Prezydent Wenezueli Nicolas Maduro jest gotów spotkać się z prezydentem USA Donaldem Trumpem. - Jestem gotów rozmawiać o wszystkim, o czym on chce rozmawiać - powiedział w swym wystąpieniu podczas sesji Zgromadzenia Ogólnego ONZ w Nowym Jorku.
Maduro podkreślił, że chce spotkać się z Trumpem, mimo różnicy zdań między nimi. - Jestem gotów uścisnąć dłoń prezydenta Stanów Zjednoczonych i przedyskutować z nim dwustronne różnice i problemy naszego regionu - powiedział w środę wieczorem czasu lokalnego.
"Usprawiedliwienie dla amerykańskiego kolonializmu"
We wtorek podczas wystąpienia na sesji Zgromadzenia Ogólnego ONZ Donald Trump zaapelował do światowych przywódców o "wzywanie do przywrócenia demokracji w Wenezueli".
- Nie tak dawno Wenezuela była jednym z bogatszych państw na świecie. Dziś socjalizm spowodował bankructwo zasobnego w ropę kraju i wpędził jego ludzi w skrajną nędzę - powiedział Trump na forum ONZ.
Maduro w wystąpieniu telewizyjnym uznał słowa prezydenta USA za usprawiedliwienie dla amerykańskiego kolonializmu w Ameryce Południowej.
Wenezuela w kryzysie
Nicolas Maduro został wybrany na drugą kadencję w maju. Jest oskarżany przez opozycję i społeczność międzynarodową o osłabianie demokracji i doprowadzenie zamożnej Wenezueli do stanu katastrofy humanitarnej.
Stany Zjednoczone, podobnie jak wiele innych krajów, uznały wybory w Wenezueli za nieprawomocne i nałożyły na nią dodatkowe sankcje, w ramach których zabroniono amerykańskim firmom i obywatelom USA pomagania rządowi w Caracas w sprzedaży nieruchomości i dóbr inwestycyjnych.
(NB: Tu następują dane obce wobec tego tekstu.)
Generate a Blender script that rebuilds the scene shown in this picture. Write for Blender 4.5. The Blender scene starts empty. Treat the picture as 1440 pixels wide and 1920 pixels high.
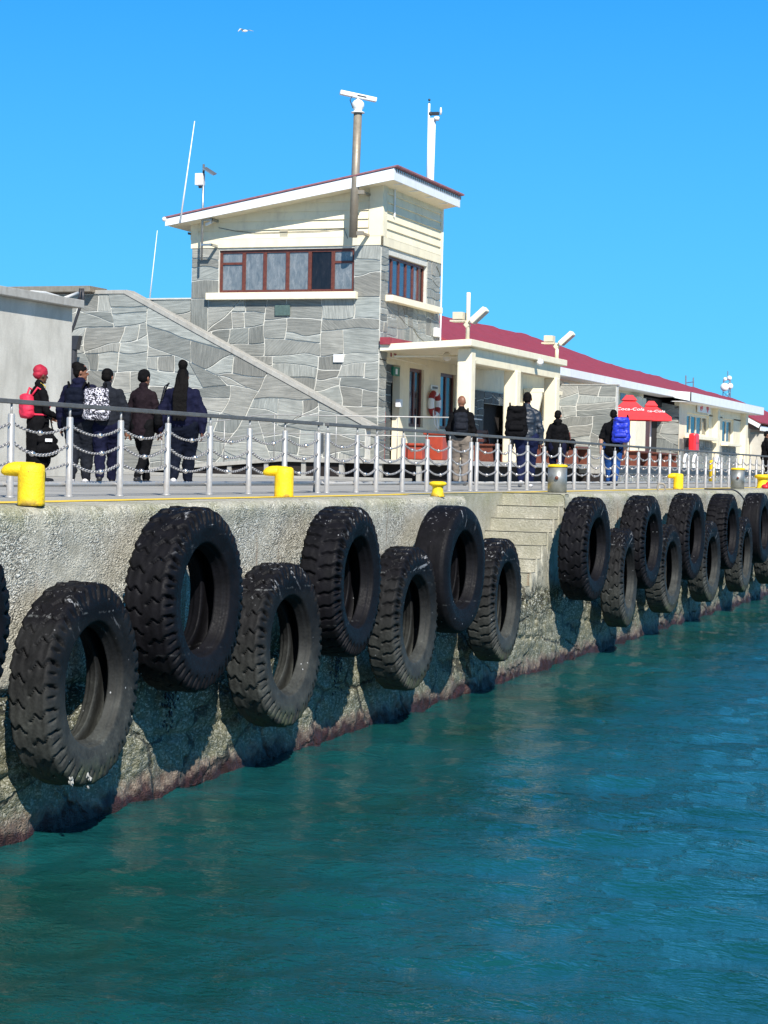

Wenezuela od kilku lat pogrążona jest w głębokim kryzysie gospodarczym i społecznym. Zmaga się z recesją i wielocyfrową inflacją oraz niedoborami żywności i leków. Według ONZ w ostatnich latach z przyczyn politycznych i ekonomicznych Wenezuelę opuściło ponad dwa miliony ludzi.